TASK TO COMPLETE:
Transcribe the material from its first line onward, ending with the line that contains "hook(-.72, 1.70, 1.467);" and adding nothing beyond it.
**** DATA FOR THIS TASK
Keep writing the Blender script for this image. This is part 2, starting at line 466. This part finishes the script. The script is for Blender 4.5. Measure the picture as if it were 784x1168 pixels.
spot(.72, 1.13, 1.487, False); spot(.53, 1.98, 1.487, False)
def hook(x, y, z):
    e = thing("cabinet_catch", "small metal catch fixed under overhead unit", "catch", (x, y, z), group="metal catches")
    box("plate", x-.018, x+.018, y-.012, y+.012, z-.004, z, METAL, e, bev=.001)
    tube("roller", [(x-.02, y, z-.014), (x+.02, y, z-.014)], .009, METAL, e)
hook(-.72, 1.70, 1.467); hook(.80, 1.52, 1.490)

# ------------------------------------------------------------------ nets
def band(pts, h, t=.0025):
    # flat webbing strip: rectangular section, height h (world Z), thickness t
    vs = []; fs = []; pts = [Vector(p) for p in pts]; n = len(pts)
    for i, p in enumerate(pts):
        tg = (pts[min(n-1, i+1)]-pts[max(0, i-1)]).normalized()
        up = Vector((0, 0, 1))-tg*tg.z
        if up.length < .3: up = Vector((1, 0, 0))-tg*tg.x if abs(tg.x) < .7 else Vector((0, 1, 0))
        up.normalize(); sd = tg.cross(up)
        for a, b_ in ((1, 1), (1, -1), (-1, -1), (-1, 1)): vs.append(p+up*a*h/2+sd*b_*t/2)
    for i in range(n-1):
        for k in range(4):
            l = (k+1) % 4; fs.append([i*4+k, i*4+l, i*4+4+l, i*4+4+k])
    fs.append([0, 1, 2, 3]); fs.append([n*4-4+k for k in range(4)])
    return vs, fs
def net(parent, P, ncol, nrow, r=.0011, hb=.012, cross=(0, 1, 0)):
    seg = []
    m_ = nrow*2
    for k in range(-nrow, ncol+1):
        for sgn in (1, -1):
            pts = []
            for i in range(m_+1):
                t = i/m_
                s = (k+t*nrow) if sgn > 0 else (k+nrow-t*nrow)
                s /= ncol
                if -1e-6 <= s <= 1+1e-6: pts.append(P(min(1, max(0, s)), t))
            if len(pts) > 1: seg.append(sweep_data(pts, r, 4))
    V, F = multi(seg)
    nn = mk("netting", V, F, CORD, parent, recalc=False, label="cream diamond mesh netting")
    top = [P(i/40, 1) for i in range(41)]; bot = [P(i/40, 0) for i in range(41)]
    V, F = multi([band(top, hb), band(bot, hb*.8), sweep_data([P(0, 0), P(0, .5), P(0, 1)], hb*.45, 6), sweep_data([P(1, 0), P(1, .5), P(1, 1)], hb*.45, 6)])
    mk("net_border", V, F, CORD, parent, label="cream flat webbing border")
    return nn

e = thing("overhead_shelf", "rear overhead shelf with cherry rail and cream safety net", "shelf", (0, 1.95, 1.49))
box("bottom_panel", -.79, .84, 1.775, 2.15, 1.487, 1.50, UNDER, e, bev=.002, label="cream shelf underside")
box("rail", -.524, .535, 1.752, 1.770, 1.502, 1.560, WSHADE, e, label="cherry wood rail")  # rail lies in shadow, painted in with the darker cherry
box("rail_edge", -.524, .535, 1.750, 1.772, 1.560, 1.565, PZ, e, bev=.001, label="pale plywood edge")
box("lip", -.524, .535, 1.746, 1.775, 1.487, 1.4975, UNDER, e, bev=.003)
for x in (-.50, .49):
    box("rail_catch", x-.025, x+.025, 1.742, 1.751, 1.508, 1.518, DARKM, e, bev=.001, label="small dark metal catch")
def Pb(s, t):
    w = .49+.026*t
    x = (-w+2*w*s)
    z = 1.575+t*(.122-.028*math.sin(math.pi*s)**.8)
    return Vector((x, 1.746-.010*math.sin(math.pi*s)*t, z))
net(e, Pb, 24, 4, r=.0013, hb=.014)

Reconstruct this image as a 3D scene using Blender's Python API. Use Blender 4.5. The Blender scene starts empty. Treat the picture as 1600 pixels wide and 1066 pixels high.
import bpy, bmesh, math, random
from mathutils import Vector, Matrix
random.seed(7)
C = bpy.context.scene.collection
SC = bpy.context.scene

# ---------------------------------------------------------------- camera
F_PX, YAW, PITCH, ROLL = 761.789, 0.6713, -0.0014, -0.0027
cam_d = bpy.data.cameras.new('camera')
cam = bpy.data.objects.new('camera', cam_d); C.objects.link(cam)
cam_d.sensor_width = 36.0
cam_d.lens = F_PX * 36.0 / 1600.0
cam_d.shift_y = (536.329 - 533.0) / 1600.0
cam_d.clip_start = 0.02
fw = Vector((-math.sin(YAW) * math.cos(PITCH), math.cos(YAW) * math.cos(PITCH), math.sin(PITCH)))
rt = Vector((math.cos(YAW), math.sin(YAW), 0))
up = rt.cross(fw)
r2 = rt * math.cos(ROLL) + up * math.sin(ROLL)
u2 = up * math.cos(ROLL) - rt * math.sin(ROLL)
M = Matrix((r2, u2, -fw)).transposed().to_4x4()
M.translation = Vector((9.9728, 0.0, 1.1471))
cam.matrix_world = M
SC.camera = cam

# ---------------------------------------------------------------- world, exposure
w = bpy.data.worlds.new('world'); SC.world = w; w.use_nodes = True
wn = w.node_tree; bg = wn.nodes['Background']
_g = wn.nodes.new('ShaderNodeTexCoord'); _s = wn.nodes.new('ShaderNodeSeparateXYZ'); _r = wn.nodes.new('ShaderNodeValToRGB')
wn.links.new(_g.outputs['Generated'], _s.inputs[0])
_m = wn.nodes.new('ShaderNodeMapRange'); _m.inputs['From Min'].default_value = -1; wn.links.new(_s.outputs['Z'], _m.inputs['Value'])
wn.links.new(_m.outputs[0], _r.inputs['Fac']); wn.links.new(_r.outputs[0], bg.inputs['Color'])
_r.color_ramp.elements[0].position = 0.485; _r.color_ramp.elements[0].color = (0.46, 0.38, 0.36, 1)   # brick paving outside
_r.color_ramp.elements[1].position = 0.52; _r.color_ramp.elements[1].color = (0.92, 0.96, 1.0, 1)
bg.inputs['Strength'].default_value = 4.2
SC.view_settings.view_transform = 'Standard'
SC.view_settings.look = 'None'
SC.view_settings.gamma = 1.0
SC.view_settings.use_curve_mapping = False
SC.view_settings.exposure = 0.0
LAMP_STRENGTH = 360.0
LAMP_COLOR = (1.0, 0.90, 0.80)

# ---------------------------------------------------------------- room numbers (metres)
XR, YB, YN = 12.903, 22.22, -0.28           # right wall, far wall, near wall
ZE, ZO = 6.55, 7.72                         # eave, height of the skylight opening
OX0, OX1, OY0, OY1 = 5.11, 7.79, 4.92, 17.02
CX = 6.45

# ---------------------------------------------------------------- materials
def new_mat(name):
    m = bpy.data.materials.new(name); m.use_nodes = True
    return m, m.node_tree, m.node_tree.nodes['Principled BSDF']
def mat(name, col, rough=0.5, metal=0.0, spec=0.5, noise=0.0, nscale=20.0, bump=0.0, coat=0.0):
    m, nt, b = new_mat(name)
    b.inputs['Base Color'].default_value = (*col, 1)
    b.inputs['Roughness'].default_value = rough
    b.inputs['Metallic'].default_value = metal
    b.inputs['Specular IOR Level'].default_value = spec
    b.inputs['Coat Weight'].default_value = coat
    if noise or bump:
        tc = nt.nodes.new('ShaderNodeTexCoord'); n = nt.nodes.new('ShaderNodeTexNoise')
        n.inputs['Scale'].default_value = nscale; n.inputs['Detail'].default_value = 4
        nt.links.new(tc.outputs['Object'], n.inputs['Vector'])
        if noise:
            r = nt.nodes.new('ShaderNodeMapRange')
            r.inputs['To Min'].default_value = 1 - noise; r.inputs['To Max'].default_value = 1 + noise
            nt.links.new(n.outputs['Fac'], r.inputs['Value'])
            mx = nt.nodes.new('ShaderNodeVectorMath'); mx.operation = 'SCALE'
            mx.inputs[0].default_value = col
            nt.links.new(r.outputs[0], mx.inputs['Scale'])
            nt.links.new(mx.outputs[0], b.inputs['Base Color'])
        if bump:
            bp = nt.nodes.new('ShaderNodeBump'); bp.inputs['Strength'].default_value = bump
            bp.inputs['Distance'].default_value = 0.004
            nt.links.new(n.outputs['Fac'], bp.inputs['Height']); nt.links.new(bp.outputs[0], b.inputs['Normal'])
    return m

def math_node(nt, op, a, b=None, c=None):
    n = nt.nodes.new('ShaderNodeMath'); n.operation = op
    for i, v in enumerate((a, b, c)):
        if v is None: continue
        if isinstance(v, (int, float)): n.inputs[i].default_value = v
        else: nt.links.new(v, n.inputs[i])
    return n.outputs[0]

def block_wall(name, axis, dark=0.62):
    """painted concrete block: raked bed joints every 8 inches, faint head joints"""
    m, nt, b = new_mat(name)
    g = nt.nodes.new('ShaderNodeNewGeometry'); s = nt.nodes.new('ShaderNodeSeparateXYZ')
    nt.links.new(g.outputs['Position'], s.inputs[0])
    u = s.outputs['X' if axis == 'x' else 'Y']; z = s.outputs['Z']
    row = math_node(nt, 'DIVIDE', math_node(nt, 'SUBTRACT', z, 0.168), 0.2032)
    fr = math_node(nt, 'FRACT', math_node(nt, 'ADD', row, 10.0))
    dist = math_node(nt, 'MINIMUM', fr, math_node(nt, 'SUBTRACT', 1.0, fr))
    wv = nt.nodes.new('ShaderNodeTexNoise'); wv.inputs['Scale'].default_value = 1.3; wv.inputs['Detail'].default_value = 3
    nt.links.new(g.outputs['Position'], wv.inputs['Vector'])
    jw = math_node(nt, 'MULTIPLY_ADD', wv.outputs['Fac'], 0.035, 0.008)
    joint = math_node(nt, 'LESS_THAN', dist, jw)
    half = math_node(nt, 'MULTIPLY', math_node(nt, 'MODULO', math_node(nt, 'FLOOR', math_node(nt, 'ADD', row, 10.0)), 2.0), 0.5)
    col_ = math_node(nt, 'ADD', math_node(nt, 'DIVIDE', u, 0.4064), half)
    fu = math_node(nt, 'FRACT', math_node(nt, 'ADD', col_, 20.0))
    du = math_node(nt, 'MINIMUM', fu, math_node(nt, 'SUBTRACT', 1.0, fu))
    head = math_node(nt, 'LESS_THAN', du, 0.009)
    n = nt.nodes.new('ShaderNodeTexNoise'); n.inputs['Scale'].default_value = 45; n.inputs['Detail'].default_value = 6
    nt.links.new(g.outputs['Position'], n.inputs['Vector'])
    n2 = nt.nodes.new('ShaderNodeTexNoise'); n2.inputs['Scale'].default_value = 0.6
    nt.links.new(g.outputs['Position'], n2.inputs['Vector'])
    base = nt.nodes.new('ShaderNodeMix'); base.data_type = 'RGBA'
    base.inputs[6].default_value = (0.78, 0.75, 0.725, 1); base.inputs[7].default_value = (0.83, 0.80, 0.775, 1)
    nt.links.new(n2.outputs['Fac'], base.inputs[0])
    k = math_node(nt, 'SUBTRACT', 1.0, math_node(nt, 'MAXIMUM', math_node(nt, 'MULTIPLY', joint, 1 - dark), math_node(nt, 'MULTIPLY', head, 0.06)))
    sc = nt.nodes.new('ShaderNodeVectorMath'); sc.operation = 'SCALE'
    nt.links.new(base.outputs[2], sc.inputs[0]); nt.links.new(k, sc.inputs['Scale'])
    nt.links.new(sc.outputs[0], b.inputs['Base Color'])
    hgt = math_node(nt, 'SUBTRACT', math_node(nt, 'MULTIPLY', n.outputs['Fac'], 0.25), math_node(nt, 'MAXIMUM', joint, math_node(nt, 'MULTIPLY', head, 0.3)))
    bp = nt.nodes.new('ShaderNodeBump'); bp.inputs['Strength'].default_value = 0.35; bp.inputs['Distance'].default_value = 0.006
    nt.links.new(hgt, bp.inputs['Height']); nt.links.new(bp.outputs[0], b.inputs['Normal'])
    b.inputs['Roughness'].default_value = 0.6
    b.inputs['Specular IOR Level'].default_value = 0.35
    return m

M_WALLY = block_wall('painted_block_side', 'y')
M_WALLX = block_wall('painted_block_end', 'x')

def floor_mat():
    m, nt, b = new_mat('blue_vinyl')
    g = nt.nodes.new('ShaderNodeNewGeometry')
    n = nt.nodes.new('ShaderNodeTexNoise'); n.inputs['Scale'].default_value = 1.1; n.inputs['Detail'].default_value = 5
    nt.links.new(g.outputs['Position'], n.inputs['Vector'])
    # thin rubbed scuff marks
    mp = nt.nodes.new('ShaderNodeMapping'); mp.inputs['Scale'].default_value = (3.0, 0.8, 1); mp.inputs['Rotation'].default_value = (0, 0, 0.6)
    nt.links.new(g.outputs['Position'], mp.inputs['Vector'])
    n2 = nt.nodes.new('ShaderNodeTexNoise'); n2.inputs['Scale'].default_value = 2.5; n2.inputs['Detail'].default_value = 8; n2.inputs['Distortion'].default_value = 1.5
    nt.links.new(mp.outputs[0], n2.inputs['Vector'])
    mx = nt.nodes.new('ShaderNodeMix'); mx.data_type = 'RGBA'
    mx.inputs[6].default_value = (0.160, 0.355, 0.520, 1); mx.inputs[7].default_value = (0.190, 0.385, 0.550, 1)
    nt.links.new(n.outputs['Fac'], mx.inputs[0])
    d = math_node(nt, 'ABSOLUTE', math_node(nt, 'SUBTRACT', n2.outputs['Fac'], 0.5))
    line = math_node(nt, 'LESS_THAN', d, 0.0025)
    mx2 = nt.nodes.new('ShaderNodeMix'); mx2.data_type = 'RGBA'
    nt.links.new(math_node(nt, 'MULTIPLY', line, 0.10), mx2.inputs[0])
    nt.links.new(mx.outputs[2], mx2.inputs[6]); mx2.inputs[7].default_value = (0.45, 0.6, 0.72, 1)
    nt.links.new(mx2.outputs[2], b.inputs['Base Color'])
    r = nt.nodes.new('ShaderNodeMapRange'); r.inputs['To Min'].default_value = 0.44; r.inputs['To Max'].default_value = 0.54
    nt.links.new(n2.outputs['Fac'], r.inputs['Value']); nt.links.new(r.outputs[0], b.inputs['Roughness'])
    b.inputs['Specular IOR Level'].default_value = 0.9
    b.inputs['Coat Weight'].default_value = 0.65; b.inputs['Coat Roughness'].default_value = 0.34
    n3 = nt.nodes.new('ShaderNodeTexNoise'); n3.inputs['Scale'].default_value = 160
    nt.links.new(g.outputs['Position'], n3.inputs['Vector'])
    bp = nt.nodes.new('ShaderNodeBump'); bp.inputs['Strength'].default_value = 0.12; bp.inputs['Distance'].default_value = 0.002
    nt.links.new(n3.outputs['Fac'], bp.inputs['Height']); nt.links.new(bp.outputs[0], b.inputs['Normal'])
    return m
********
ANSWER TO THE TASK:
Keep writing the Blender script for this image. This is part 2, starting at line 466. This part finishes the script. The script is for Blender 4.5. Measure the picture as if it were 784x1168 pixels.
spot(.72, 1.13, 1.487, False); spot(.53, 1.98, 1.487, False)
def hook(x, y, z):
    e = thing("cabinet_catch", "small metal catch fixed under overhead unit", "catch", (x, y, z), group="metal catches")
    box("plate", x-.018, x+.018, y-.012, y+.012, z-.004, z, METAL, e, bev=.001)
    tube("roller", [(x-.02, y, z-.014), (x+.02, y, z-.014)], .009, METAL, e)
hook(-.72, 1.70, 1.467); hook(.80, 1.52, 1.490)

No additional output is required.